Dois mundos aterram-me... - Imagem:
arte do artista canadense Rob Gonsalves
(1959-2017) – O que de real parece sonho, confundo datas e momentos. A vida é
quase a mesma desde que nasci: loucura minha na confusão de outrora e agora - o
mundo e seus imperativos ásperos. Restava-me ao menos só e, ao que parece,
quase feliz, talvez. Inventei o diário nas minhas horas intermitentes: garranchos
rascunhados, nem sei para o que servia. Foi a escritora portuguesa Maria Velho da Costa (1938-2020) quem
me deu o mote: Sabe, durante muitos anos
mantive um diário. Não que o tenha estudado ou pensado muito, mas uma coisa de
que estou convencida é que ao registar por escrito os dias, é como se a memória
se desobrigasse. Ouvi e a ela disse da intuição, simples associação livre e
isso enquanto eu me via na pele do poeta estadunidense Edwin Arlington Robinson (1869-1935): O mundo não é uma prisão; é um jardim espiritual de crianças, onde
milhões de pequenos desnorteados procuram formar a palavra “Deus” com letras
erradas. E eu claudicava entre étimos, enquanto elucubrava no meio de solecismos.
Estava deveras perdido. Nessa hora o escritor Juan José Sauer (1937-2005) me socorreu: O momento presente não tem outro fundamento a não ser seu parentesco
com o passado. E eu não sabia como lidar com tudo isso, havia de fugir na invisibilidade.
O defunto LAM... - Imagem:
arte da pintora e escritora estadunidense Bunny
Pearlman & ao som de Paradoxo,
do álbum De ponta cabeça (2015), de Renato Bandeira & Som da Madeira - Ah,
seguinte: morri há uns cinco anos, por aí; na verdade, quase seis: um golpe no
meu país varou meu coração.

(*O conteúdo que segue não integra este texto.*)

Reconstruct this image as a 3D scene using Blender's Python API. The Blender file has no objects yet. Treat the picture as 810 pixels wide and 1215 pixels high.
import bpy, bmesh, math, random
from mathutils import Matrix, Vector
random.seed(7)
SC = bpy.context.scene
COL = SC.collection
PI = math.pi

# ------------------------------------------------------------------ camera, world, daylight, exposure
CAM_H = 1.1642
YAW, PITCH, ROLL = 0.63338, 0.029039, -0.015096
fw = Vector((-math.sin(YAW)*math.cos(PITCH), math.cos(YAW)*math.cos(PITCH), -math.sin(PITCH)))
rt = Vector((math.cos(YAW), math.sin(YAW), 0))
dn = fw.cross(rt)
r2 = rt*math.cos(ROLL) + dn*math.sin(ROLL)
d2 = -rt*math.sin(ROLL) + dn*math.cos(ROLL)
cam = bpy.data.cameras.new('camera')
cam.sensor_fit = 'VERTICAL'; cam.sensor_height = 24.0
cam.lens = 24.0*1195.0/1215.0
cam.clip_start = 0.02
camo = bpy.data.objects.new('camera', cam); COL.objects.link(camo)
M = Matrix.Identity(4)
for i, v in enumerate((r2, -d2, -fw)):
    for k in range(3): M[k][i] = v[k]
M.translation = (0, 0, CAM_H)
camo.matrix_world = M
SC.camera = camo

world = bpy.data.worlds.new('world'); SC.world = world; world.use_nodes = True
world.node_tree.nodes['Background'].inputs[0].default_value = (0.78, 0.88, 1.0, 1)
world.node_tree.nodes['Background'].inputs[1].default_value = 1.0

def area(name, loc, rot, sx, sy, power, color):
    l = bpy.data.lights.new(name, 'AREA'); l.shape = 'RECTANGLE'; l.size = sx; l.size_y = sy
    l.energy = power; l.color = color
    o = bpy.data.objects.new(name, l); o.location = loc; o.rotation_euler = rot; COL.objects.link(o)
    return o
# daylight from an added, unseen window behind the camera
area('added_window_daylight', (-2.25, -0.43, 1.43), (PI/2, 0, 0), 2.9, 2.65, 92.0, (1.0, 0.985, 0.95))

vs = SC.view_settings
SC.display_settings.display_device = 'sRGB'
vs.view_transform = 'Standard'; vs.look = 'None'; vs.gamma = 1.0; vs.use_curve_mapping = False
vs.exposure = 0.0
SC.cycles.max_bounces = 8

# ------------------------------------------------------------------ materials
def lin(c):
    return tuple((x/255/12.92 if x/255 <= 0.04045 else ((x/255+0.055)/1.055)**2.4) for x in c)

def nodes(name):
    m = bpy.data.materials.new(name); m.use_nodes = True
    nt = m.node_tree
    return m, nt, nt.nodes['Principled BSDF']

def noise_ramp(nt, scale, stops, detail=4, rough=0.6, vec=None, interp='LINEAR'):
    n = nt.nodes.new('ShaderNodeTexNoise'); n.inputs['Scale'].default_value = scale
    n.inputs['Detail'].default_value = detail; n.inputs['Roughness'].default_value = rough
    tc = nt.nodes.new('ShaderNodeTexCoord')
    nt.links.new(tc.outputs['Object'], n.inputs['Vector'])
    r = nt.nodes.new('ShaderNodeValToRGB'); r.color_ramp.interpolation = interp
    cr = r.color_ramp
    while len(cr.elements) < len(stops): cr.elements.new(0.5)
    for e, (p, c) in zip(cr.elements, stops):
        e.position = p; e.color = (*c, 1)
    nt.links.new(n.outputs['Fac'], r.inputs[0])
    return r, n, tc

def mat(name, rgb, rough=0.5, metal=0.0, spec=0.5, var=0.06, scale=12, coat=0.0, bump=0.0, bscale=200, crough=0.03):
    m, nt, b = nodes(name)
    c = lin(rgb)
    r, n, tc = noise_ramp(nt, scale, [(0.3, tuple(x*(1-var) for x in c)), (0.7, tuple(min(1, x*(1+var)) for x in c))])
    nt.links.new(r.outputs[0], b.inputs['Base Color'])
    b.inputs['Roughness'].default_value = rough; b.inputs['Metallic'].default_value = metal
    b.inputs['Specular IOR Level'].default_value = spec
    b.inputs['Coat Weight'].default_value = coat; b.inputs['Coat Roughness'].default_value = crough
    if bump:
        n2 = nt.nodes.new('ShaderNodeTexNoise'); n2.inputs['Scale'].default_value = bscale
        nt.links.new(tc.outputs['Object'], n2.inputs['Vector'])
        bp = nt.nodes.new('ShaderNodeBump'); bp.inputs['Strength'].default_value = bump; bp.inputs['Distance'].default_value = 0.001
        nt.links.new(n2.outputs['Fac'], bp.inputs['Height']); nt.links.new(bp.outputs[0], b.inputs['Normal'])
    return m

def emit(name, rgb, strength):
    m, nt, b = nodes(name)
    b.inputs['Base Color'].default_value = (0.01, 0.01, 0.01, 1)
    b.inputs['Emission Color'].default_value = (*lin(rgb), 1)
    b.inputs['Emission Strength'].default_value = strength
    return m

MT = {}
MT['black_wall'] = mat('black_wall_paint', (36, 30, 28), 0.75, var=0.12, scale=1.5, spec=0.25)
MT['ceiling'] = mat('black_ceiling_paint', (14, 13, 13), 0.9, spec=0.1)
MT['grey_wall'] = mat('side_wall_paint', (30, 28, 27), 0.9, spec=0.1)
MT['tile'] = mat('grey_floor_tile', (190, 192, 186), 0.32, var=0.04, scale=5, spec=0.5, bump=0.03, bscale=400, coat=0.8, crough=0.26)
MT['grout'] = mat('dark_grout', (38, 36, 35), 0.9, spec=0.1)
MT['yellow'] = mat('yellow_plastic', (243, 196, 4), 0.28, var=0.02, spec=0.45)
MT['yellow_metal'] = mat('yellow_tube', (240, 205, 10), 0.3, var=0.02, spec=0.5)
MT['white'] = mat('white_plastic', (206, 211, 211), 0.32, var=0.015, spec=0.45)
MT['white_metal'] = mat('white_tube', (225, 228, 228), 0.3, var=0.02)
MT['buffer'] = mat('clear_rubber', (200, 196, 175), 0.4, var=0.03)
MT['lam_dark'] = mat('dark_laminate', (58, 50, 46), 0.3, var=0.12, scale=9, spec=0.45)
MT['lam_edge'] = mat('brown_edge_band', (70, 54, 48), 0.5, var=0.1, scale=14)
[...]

Só anteontem me dei conta: não era invisível coisa
nenhuma. Era a certidão: bati as botas, de mesmo. Tá. Ainda bem que não tenho
mausoléu, nem túmulo algum, muito menos necrológio ou epitáfio: como dissolvi
no éter, não sobraram nem cinzas, graças – menos trabalho pros familiares. Como
tudo se parecia como se eu estivesse nas páginas do Agá de Hermilo, fiz tal H. G. Wells e lavrei meu auto-obituário
ou faz de conta, já tinha ido pro saco mesmo, ora. Era coisa tipo as memórias
de Brás do Machado, só que sem valia alguma. Pudera, do que fiz durante
a existência, na prova dos nove, dava nada. Além do mais, eu passava e ninguém me
via – razão pela qual me achava invisível. Entretanto, mesmo assim, saudava a
todos: Bom dia para os defuntos de Scorza. E, com o Literatura: primeiro território livre da América (Mariátegui, 2006), foi
ele mesmo quem me disse: As estruturas de poder repousam na infraestrutura da palavra e, ao
revés, somente a palavra pode corroer a estrutura de poder. Nenhuma mudança,
nenhuma revolução é possível sem imaginações redutíveis às palavras. Para
conquistar o paraíso requer imaginá-lo. Ah, do que imaginei, tudo se
apagou. E fiquei mudo – logo eu que tinha a língua pelo cotovelo -, tímido,
lacônico, esquivo. Relegado ao esquecimento, fugia das palavras hostis,
mergulhado em nenhuma contrição de meus fracassos transpassados por sonhos
triunfantes. E se parecia tudo muito penoso, não era: quem eu via parecia mais
morto que eu. Como durante toda a vida me valia das encontradiças ninfas e
bacantes, era o que havia de bom ou sobrava por troco, enquanto gozava da reputação
de anarquista por dias sombrios, degenerado pelos detratores. Passou. O que
tirei de mim foi a verificação de, mesmo tendo andado mundo afora, jamais transpus
os muros do jardim. E foi justamente por isso que voltei à terra natal: um insuportável
regresso, qual convalescente. E se fui recusado pelas minhas ilusões mais vãs,
não podia mais dormir nem trabalhar, aterrorizado pelo passado que sequer lembrava
e temendo o futuro que jamais verei. Coisa de doido. Apesar de tudo, mantenho minha
férrea força de vontade diante das adversidades, afinal, como já estiquei as
canelas faz tempo, ainda me rio de tudo isso. Até mais ver.